Begin DATA SECTION

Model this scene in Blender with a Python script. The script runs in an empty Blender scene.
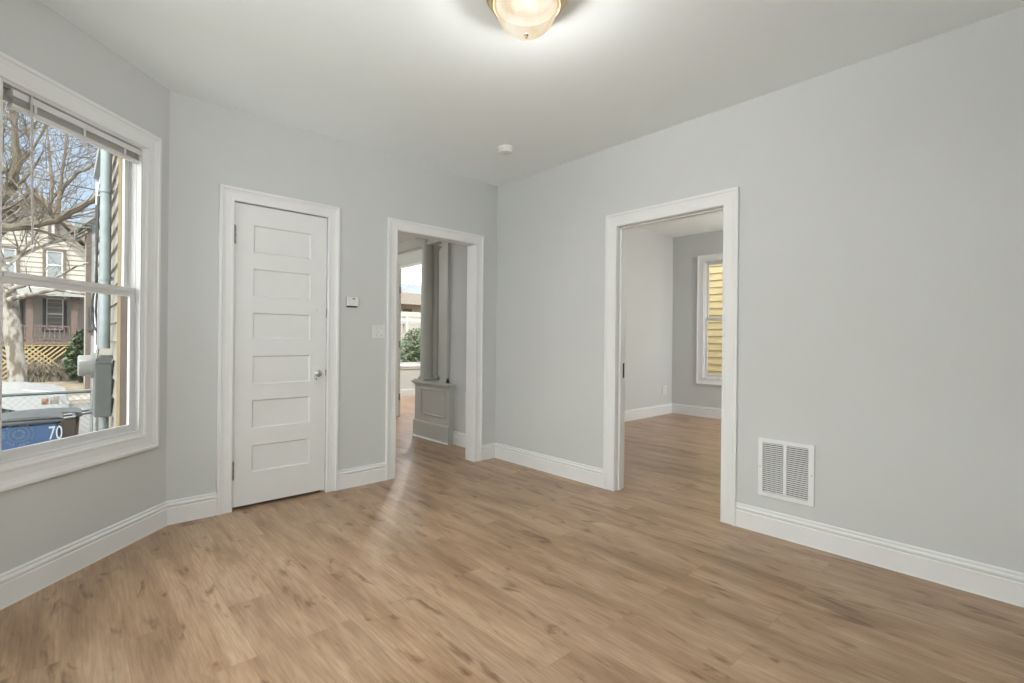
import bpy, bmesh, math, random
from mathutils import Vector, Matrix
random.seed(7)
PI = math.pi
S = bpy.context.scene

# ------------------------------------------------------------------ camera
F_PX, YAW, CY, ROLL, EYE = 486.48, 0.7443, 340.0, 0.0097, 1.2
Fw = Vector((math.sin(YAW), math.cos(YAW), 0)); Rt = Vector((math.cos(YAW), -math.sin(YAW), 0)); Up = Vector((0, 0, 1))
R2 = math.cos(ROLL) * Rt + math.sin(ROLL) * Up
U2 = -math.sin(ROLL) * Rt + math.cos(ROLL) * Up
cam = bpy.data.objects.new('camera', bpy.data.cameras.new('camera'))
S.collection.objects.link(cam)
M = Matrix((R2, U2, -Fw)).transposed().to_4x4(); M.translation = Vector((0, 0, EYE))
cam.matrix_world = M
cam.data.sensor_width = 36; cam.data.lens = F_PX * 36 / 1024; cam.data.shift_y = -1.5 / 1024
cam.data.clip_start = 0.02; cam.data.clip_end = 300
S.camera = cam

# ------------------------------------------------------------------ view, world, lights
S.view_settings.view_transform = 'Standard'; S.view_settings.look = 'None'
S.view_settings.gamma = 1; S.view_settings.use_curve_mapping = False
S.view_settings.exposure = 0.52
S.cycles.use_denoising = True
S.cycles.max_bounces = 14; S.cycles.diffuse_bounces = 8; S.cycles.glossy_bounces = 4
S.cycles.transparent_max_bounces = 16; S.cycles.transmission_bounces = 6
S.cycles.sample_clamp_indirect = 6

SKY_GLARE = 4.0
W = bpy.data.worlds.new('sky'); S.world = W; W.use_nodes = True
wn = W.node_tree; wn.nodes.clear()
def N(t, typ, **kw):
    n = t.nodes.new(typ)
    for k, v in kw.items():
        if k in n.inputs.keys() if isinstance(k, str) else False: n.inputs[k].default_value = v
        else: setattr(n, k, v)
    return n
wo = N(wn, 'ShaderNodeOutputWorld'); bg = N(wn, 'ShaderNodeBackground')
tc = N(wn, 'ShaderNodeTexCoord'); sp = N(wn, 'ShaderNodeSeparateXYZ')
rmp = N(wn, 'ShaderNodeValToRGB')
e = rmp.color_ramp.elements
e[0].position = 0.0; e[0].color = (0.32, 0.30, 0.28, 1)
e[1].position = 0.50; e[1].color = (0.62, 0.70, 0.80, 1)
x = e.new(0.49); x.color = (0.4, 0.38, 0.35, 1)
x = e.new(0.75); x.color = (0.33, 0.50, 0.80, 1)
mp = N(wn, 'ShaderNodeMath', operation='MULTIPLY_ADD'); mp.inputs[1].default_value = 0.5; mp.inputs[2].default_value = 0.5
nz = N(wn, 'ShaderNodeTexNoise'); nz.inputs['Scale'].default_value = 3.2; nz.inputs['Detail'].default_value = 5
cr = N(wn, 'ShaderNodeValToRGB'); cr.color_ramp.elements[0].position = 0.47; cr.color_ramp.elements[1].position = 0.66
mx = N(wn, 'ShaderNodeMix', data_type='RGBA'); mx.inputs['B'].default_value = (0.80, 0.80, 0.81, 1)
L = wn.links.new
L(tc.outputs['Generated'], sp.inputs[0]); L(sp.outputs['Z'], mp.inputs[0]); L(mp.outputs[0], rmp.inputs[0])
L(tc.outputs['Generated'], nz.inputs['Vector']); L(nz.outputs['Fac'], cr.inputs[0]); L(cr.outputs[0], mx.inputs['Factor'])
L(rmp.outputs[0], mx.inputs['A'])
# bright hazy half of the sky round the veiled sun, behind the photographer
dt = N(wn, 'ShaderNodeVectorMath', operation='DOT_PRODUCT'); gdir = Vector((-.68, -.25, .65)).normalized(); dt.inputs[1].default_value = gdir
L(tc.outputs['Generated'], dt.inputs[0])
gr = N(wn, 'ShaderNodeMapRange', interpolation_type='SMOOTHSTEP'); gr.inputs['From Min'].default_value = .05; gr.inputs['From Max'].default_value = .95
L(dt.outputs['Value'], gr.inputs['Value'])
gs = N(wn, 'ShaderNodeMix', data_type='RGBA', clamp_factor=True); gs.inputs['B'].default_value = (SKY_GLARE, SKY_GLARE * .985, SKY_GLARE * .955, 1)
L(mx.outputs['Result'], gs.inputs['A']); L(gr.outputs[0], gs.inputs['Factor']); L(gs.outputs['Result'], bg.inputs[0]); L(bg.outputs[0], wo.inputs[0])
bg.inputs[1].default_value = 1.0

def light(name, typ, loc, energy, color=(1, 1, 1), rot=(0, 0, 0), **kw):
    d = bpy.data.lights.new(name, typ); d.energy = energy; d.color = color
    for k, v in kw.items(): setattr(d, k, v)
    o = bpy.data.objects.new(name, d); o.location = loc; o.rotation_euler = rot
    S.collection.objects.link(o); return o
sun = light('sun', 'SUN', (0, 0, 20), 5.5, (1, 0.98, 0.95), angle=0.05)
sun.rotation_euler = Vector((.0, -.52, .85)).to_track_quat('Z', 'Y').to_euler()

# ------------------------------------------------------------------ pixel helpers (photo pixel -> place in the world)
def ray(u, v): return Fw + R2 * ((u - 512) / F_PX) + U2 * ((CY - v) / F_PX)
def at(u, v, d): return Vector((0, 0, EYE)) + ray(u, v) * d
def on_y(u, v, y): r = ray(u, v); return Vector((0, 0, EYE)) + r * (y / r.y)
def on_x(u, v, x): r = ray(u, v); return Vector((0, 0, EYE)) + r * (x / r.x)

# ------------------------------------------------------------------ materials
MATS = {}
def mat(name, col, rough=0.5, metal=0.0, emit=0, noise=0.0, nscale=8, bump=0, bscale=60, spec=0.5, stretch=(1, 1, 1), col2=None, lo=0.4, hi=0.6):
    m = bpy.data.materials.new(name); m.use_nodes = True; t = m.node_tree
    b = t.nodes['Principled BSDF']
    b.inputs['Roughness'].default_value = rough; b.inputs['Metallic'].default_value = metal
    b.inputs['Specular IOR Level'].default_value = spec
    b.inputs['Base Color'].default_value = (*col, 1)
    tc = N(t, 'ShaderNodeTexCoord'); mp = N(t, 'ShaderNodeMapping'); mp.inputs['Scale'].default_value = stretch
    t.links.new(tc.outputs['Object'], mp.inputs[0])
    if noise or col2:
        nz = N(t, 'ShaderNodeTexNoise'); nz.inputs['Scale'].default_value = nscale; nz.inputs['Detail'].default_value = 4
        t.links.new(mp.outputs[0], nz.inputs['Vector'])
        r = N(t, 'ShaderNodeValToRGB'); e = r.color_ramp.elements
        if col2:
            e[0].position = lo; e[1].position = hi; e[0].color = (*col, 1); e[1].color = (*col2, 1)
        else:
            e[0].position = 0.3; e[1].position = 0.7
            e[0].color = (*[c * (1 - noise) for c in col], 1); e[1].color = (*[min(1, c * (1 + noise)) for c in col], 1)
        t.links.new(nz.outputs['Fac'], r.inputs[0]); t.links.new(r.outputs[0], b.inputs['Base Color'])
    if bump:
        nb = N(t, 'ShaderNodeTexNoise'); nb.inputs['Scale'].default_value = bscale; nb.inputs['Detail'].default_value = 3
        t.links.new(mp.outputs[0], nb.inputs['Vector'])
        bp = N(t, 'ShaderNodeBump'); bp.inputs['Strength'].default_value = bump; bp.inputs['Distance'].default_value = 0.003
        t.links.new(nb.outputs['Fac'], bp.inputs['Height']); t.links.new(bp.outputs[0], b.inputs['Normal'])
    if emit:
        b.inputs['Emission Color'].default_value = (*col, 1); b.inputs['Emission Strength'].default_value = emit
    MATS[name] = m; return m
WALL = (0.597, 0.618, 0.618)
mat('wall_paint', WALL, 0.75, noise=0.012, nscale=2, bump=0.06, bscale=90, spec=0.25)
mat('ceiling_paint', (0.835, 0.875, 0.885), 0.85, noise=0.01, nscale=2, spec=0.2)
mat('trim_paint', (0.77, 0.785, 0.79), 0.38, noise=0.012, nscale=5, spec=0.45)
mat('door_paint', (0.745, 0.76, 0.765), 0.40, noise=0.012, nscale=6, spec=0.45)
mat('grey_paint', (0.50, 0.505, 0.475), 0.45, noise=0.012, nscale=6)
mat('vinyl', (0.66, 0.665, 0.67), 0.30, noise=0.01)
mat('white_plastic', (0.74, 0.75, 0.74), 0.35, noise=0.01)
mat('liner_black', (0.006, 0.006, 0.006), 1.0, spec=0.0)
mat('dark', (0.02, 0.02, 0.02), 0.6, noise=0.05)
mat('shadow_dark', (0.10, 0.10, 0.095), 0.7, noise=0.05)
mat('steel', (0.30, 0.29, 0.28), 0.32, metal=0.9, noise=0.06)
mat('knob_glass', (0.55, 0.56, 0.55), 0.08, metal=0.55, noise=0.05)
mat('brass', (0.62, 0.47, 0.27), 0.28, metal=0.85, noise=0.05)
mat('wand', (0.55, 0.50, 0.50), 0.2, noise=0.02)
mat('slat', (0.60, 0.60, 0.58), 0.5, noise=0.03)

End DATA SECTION

• EXERCISE INSTRUCTIONS: From the first line above to the line containing "S.camera = cam", repeat each line exactly. Pictures stay out.

• RESPONSE BELOW:
Model this scene in Blender with a Python script. The script runs in an empty Blender scene.
import bpy, bmesh, math, random
from mathutils import Vector, Matrix
random.seed(7)
PI = math.pi
S = bpy.context.scene

# ------------------------------------------------------------------ camera
F_PX, YAW, CY, ROLL, EYE = 486.48, 0.7443, 340.0, 0.0097, 1.2
Fw = Vector((math.sin(YAW), math.cos(YAW), 0)); Rt = Vector((math.cos(YAW), -math.sin(YAW), 0)); Up = Vector((0, 0, 1))
R2 = math.cos(ROLL) * Rt + math.sin(ROLL) * Up
U2 = -math.sin(ROLL) * Rt + math.cos(ROLL) * Up
cam = bpy.data.objects.new('camera', bpy.data.cameras.new('camera'))
S.collection.objects.link(cam)
M = Matrix((R2, U2, -Fw)).transposed().to_4x4(); M.translation = Vector((0, 0, EYE))
cam.matrix_world = M
cam.data.sensor_width = 36; cam.data.lens = F_PX * 36 / 1024; cam.data.shift_y = -1.5 / 1024
cam.data.clip_start = 0.02; cam.data.clip_end = 300
S.camera = cam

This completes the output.